06.10.2008 by David Murray // 5 Comments

Clifford Teutsch trying to show he understands how reporters must be feeling after the latest memo from the parent company’s suits. He’s trying to be reassuring. He’s trying to clear things up.

He accomplishes the opposite.

***

From: [Hartford Courant executive editor] Teutsch, Clifford
Sent: Thursday, June 05, 2008 6:17 PM
To: Courant News Staff

Folks,

Some of you have raised questions regarding today’s communications from Randy and Sam.

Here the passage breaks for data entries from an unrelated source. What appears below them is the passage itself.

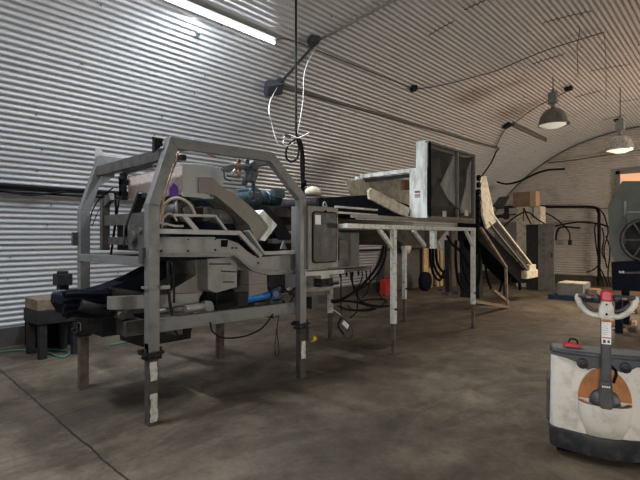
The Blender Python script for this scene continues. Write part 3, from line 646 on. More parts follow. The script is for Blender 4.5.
b = MB().bar((-3.88, 6.42, 2.63), (-4.84, 6.42, 2.62), 0.05, 0.06).box((-4.86, 6.39, 2.10), (-4.80, 6.45, 2.66)).cyl((-4.87, 6.42, 2.58), (-4.87, 6.30, 2.58), 0.03, n=8)
b.build('top_bar', M_white, hh)
MB().bar((-3.92, 6.46, 2.56), (-4.80, 6.46, 2.55), 0.04, 0.05).build('inner_bar', M_dark, hh)
b = MB().prism(yz(-4.80, (346, 181), (375, 177), (413, 181), (413, 206), (372, 203), (366, 193), (352, 196)), 'x', -4.83, -4.80)
lab(b.build('rear_board', M_tanpl, hh), 'dusty cream board along the back of the hopper')
b = MB().add([PX(-4.80, 365, 180), PX(-4.80, 369, 195), PX(-4.45, 351, 196), PX(-4.45, 346, 181)]+[p+Vector((0, -0.02, 0)) for p in (PX(-4.80, 365, 180), PX(-4.80, 369, 195), PX(-4.45, 351, 196), PX(-4.45, 346, 181))], [(0,1,2,3), (7,6,5,4), (0,4,5,1), (1,5,6,2), (2,6,7,3), (3,7,4,0)])
lab(b.build('wing_plate', M_tanpl, hh), 'flared cream wing plate')
b = MB().prism(yz(-3.88, (369, 190), (372, 188), (398, 202), (410, 208), (408, 217), (397, 213), (380, 204), (370, 199)), 'x', -3.92, -3.88)
lab(b.build('side_board', M_tanpl, hh, 0.003), 'sloping cream side board')
MB().tube(LX(-3.95, (371, 201), (375, 204), (380, 204)), 0.012, 6, False, 3).cyl(PX(-3.95, 380, 203), PX(-3.95, 380, 214), 0.008, n=6).build('latch', M_black, hh)
lab(MB().prism(yz(-4.75, (404, 180), (411, 180), (411, 190), (404, 190)), 'x', -4.78, -4.75).build('rust_plate', mat('rust_brown', (0.19, 0.075, 0.035), 0.8, 0.1), hh), 'rust brown plate inside the hopper')
MB().prism(yz(-4.3, (395, 200), (411, 206), (411, 216), (395, 210)), 'x', -4.7, -4.3).build('inner_floor', M_black, hh)
# white short pillar between
MB().box((-3.93, 6.47, 1.9), (-3.90, 6.52, 2.3)).build('inner_post', M_tanpl, hh)

# ------------------------------------------------------------------ elevator conveyor
ev = thing('elevator_conveyor', (-4.4, 10.9, 0), 'steep cream railed elevator conveyor descending to the floor beyond the white stand', 'conveyor')
XE = -4.05
b = MB().prism(yz(XE, (480, 177), (486, 176), (490, 193), (496, 222), (487, 229), (483, 215)), 'x', XE-0.04, XE); lab(b.build('end_plate', M_cream, ev, 0.003), 'tall cream end plate')
b = MB().mitre(yz(XE, (490, 211), (536, 270)), 0.042, 'x', XE-0.05, XE+0.01); b.build('upper_rail', M_cream, ev)
b = MB().mitre(yz(XE, (489, 222), (531, 274)), 0.028, 'x', XE-0.05, XE+0.01); b.build('lower_rail', M_tan, ev)
b = MB().mitre(yz(XE, (489, 217), (532, 273)), 0.06, 'x', XE-0.035, XE-0.015); b.build('side_sheet', M_dark, ev)
b = MB().mitre(yz(XE-0.7, (490, 211), (531, 265)), 0.07, 'x', XE-0.75, XE-0.69); b.build('far_rail', M_mid, ev)
b = MB().prism(yz(XE-0.1, (478, 190), (486, 229), (530, 275), (533, 283), (520, 283), (505, 268), (478, 240)), 'x', XE-0.55, XE-0.1); b.build('belt_body', M_black, ev)
b = MB().box(PX(XE+0.02, 530, 265)-Vector((0.2, 0, 0)), PX(XE+0.02, 536, 271)).box(PX(XE+0.04, 527, 271)-Vector((0.2, 0, 0)), PX(XE+0.04, 538, 277)); lab(b.build('end_bracket', M_cream, ev, 0.01), 'cream bearing bracket at the low end')
b = MB()
for i in range(7):
    p = PX(XE-0.03, 477.5, 178+i*7); b.cyl(p, p+Vector((0.05, 0, 0)), 0.06, n=10)
b.build('chain', M_black, ev)
sf = MB().mitre(yz(-4.0, (482, 228), (507, 267), (508, 307)), 0.05, 'x', -4.05, -4.0)
sf.mitre(yz(-4.04, (472, 301), (508, 307)), 0.06, 'x', -4.08, -4.0)
lab(sf.build('support_leg', M_wood, ev), 'brown bent tube support leg')
sf = MB().mitre(yz(-4.7, (484, 231), (506, 267), (507, 298)), 0.085, 'x', -4.78, -4.70); sf.build('support_leg', M_mid, ev)
MB().bar((-4.04, 10.9, 0.03), (-4.74, 10.9, 0.03), 0.08, 0.06).build('foot_bar', M_mid, ev)
MB().mitre(yz(-4.04, (493, 290), (508, 302)), 0.06, 'x', -4.07, -4.01).build('brace', M_wood, ev)
MB().mitre(yz(-4.5, (478, 235), (479, 298)), 0.2, 'x', -4.9, -4.45).build('rear_post', M_dark, ev); MB().mitre(yz(-4.6, (450, 240), (451, 292)), 0.12, 'x', -4.7, -4.6).build('rear_post', M_dark, ev)
MB().mitre(yz(-4.2, (519, 262), (521, 290)), 0.08, 'x', -4.25, -4.2).mitre(yz(-4.2, (512, 265), (510, 284)), 0.06, 'x', -4.25, -4.2).mitre(yz(-4.8, (512, 262), (522, 288)), 0.05, 'x', -4.85, -4.8).build('foot', M_black, ev)
for i, q in enumerate(([(456, 240), (456, 265), (460, 285), (470, 292), (478, 285), (480, 262), (478, 240)], [(462, 238), (462, 262), (468, 282), (476, 288)],
        [(484, 240), (486, 270), (492, 290), (500, 290), (503, 268), (498, 250)], [(447, 236), (452, 244), (461, 252), (470, 268)], [(498, 262), (504, 276), (512, 284), (516, 272), (512, 262)])):
    cable('hose', LX(-4.3-0.1*i, *q), 0.028, M_black, ['thick black hose loop hanging behind the right leg of the white stand', 'shorter black hose curving inside the big loop under the stand', 'black hose loop hanging under the elevator conveyor', 'black hose sagging from the stand top to the right', 'small black hose loop near the low end of the elevator'][i], 'hose', 'black hoses around the elevator')

# ------------------------------------------------------------------ things by the left wall, seen under the stand
XW = -7.6
b = MB().prism(rrect(10.75, 11.2, 0.0, 0.44, 0.04), 'x', -7.5, -7.28); jc = tag(b.build('jerry_can', M_red, None, 0.02), 'red plastic jerry can against the wall behind the stand', 'jerry can')
o_ = jc.location
MB().tube([(-7.39, 10.85, 0.44), (-7.39, 10.87, 0.50), (-7.39, 11.0, 0.50), (-7.39, 11.02, 0.44)], 0.018, 8).build('handle', M_red, jc)
MB().cyl((-7.39, 11.1, 0.44), (-7.39, 11.1, 0.48), 0.03, n=10).build('cap', M_black, jc)
def plank(px0, px1, py0, py1, x, nm, label, m=M_plank, lean=0.0):
    p = yz(x, (px0, py0), (px1, py0), (px1, py1), (px0, py1)); zb = min(q[1] for q in p)
    p = [(q[0], max(0.0, q[1])) for q in p]
    b = MB().prism(p, 'x', x-0.05, x); return tag(b.build(nm, m), label, 'plank', 'planks under the stand')
plank(424, 428.5, 248, 288, -7.55, 'plank', 'pale wide plank standing left of the black hoses')
plank(429.5, 433, 268, 290, -7.50, 'plank', 'short pale plank end beside the wide plank')
plank(437, 439, 250, 290, -7.45, 'plank', 'thin pale plank standing between the black hoses')
plank(440.5, 443, 250, 288, -7.45, 'plank', 'pale plank standing right of the thin one')
for i, q in enumerate(([(430, 247), (431, 262), (434, 275), (440, 280), (445, 270)], [(433, 247), (434, 265), (440, 276), (447, 277)], [(436, 247), (437, 262), (443, 272), (449, 272)])):
    cable('hose', LX(-6.2, *q), 0.035, M_black, 'black hose looping down in front of the pale planks', 'hose', 'hose loops in front of the planks')
b = MB().lathe([(0.0, -0.04), (0.25, -0.04), (0.28, -0.02), (0.28, 0.12), (0.25, 0.14), (0.0, 0.14)], (-7.2, 12.6, 0.285), 24, 'x'); tag(b.build('hose_reel', M_belt), 'round black reel leaning by the wall left of the planks', 'reel')
b = MB().box((-7.75, 11.3, 0.02), (-7.70, 13.9, 1.35)); tag(b.build('metal_panel', mat('dull_grey_panel', (0.10, 0.09, 0.08), 0.7, 0.1, (0.07, 0.06, 0.05), 0.4, 4)), 'dull grey panel leaning on the wall behind the reel and planks', 'panel')
b = MB().bar((-7.66, 9.6, 1.24), (-7.66, 13.6, 1.24), 0.05, 0.06); tag(b.build('wall_pipe', M_dark), 'dark pipe running along the wall under the stand', 'pipe')
b = MB().lathe([(0.0, -0.28), (0.10, -0.26), (0.16, -0.1), (0.10, 0.1), (0.03, 0.18), (0.0, 0.2)], (-7.5, 12.1, 1.38), 10); tag(b.build('paper_bag', M_tanpl), 'crumpled beige bag hanging from the dark wall pipe', 'bag')
b = MB().box((-6.9, 13.6, 0.0), (-6.8, 13.9, 1.9)); tag(b.build('steel_post', M_rust), 'brown steel post standing right of the planks', 'post')
for i in range(6):
    x, y = -6.6+random.uniform(-.5, .5), 12.0+i*0.42
    b = MB().box((x, y, 0), (x+0.12+0.1*random.random(), y+0.16, 0.06+0.05*random.random())); tag(b.build('stone', M_mid), 'small grey stone on the floor beneath the hoses', 'stone', 'stones below the hose loops')

# cables hanging from the electrical box
cab_specs = [([(384, 232), (383, 250), (376, 268), (362, 285), (345, 298), (332, 302)], 0.022, 'thick black cable sweeping from the stand down left to the floor', -4.6),
 ([(387, 238), (384, 262), (372, 280), (358, 290), (340, 300)], 0.018, 'black cable sweeping beside the thick one from the stand', -4.7),
 ([(352, 272), (353, 285), (360, 300), (372, 305), (389, 306)], 0.016, 'black cable dropping from the electrical box and trailing right', -4.9),
 ([(366, 268), (366, 284), (358, 290), (357, 310), (350, 318)], 0.012, 'thin black cable falling from the right side of the electrical box', -4.9),
 ([(341, 272), (341, 300), (341, 312)], 0.009, 'straight dark cable hanging left of the electrical box', -4.3),
 ([(350, 272), (352, 282), (357, 288), (362, 278), (362, 270)], 0.009, 'short cable loop under the electrical box', -4.2),
 ([(371, 266), (368, 290), (362, 298)], 0.008, 'thin wire slanting below the electrical box', -4.3),
 ([(383, 262), (376, 285), (381, 297), (388, 303)], 0.010, 'dusty wire looping beside the red can', -5.3)]
for q, r, l, x in cab_specs: cable('power_cable', LX(x, *q), r, M_cable, l, group='cables hanging under the stand')
cable('power_cable', [G(332, 303, .02), G(345, 301, .02), G(360, 303, .02), G(375, 307, .02), G(388, 306, .02)], 0.03, M_cable, 'thick black cable lying on the floor behind the left stand legs', group='cables on the floor under the stand')
cable('power_cable', [G(338, 306, .02), G(350, 310, .02), G(368, 309, .02), G(380, 306, .02), G(386, 300, .02), G(372, 299, .02), G(355, 302, .02)], 0.02, M_cable, 'coiled black cable on the floor between the stand legs', group='cables on the floor under the stand')
cable('power_cable', [G(348, 305, .02), G(351, 309, .02), G(365, 311, .02), G(376, 309, .02)], 0.015, M_cable, 'thin cable on the floor in front of the coiled one', group='cables on the floor under the stand')
xq = -4.25
hc = thing('hanging_coil', PX(xq, 343, 338), 'coil of thin black cable hanging just above the floor by the left stand leg', 'cable')
MB().tube(LX(xq, (341, 311), (341, 318), (335, 332), (340, 338), (346, 335), (349, 325), (343, 318), (338, 326), (344, 336), (350, 338), (353, 332), (348, 322), (341, 318)), 0.007, 6, False, 5).build('cord', M_cable2, hc)
MB().tube(LX(xq, (341, 318), (338, 325), (341, 331), (344, 334)), 0.014, 8, False, 4).build('connector_lead', M_cable, hc)
lab(MB().bar(PX(xq+0.02, 343, 322), PX(xq+0.02, 348, 327), 0.06, 0.015, (1, 0, 0)).build('tag', M_paper, hc), 'white paper tag')
cable('cord', LX(-4.4, (328, 313), (333, 310), (338, 313), (342, 316)), 0.007, M_paper, 'short white cord tied round the left stand leg')

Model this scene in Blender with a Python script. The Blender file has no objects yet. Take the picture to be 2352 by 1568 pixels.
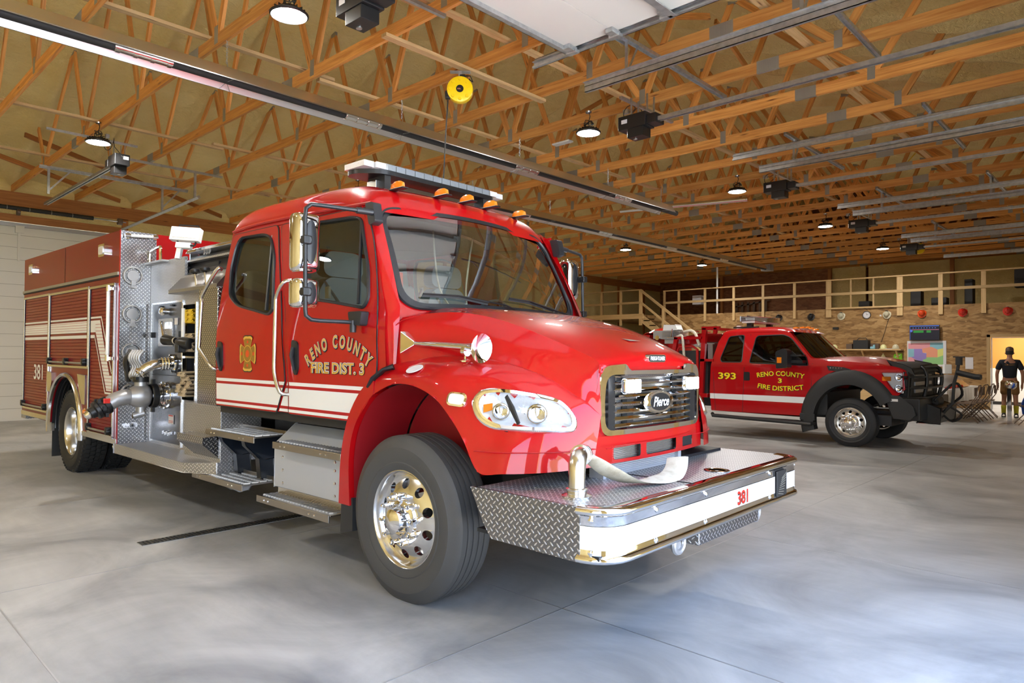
import bpy, bmesh, math, random
from mathutils import Vector as V, Matrix, Euler
from mathutils.geometry import tessellate_polygon
C = bpy.context.scene.collection
R = math.radians
PI = math.pi
rnd = random.Random(7)

# ---------------------------------------------------------------- camera, world, sun, exposure
sc = bpy.context.scene
cam = bpy.data.cameras.new('camera')
co = bpy.data.objects.new('camera', cam)
C.objects.link(co)
cam.sensor_width = 36.0
cam.lens = 1575.4 / 2352 * 36
cam.clip_start = 0.05
cam.clip_end = 400
yaw, pit, rol = R(133.5), R(1.04), R(0.445)
fw = V((math.cos(pit) * math.cos(yaw), math.cos(pit) * math.sin(yaw), math.sin(pit)))
rt = V((math.sin(yaw), -math.cos(yaw), 0))
up = rt.cross(fw)
r2 = rt * math.cos(rol) + up * math.sin(rol)
u2 = up * math.cos(rol) - rt * math.sin(rol)
co.matrix_world = Matrix(((r2.x, u2.x, -fw.x, 0), (r2.y, u2.y, -fw.y, 0), (r2.z, u2.z, -fw.z, 1.523), (0, 0, 0, 1)))
sc.camera = co
vs = sc.view_settings
vs.view_transform = 'Standard'
vs.look = 'None'
vs.gamma = 1
vs.exposure = EXPOSURE = 0.55
vs.use_curve_mapping = False
sc.cycles.max_bounces = 9
sc.cycles.diffuse_bounces = 5
sc.cycles.glossy_bounces = 4
sc.cycles.transparent_max_bounces = 10
sc.cycles.sample_clamp_indirect = 6
sc.cycles.use_denoising = True
sc.cycles.caustics_reflective = False
sc.cycles.caustics_refractive = False

w = bpy.data.worlds.new('sky')
sc.world = w
w.use_nodes = True
nt = w.node_tree
nt.nodes.clear()
out = nt.nodes.new('ShaderNodeOutputWorld')
bg = nt.nodes.new('ShaderNodeBackground')
tc = nt.nodes.new('ShaderNodeTexCoord')
sp = nt.nodes.new('ShaderNodeSeparateXYZ')
cr = nt.nodes.new('ShaderNodeValToRGB')
cr.color_ramp.elements[0].position = 0.0
cr.color_ramp.elements[0].color = (0.80, 0.89, 1.0, 1)
cr.color_ramp.elements[1].position = 0.7
cr.color_ramp.elements[1].color = (0.30, 0.50, 0.92, 1)
nt.links.new(tc.outputs['Generated'], sp.inputs[0])
nt.links.new(sp.outputs[2], cr.inputs[0])
nt.links.new(cr.outputs[0], bg.inputs[0])
bg.inputs[1].default_value = 5.0
nt.links.new(bg.outputs[0], out.inputs[0])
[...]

I can give you some answers now and more in coming days. We are going to have to make significant newshole and staff reductions. I will give you specific numbers as soon as they are finalized and I can share them. We want you to know what we face. We will be asking for your help in re-inventing the paper. We’ll let you know the process and timetable soon.

Randy said that Tribune newspapers have reviewed the productivity of writers. I was asked to count bylines and look at numbers of stories for people in comparable jobs, i.e. town reporters, sports reporters, investigative reporters. I did that. It’s nothing new for us; we often look at byline counts when we do annual evals. If something jumps out at us from the numbers we explore it further with the writer. There is no hard formula, no right number, no minimum, etc., etc.

For the review that Randy referred to, we didn’t count unsigned briefs or web stories. Some people do far more of this work than others. All of us are smart enough to know that numbers are just one imperfect indicator of productivity. Some stories are much harder to do than others, etc. Also, I hope I don’t need to say we are focused on quality as well as quantity. We will continue to spend weeks and months on stories that are worth it. By the way, as far as the numbers go, Courant writers as a whole were very productive.

I will get you more information as soon as possible. If you have a concern, please talk with me.

Cliff

***

I’m sure they did have a concern, but I doubt they talked to Cliff.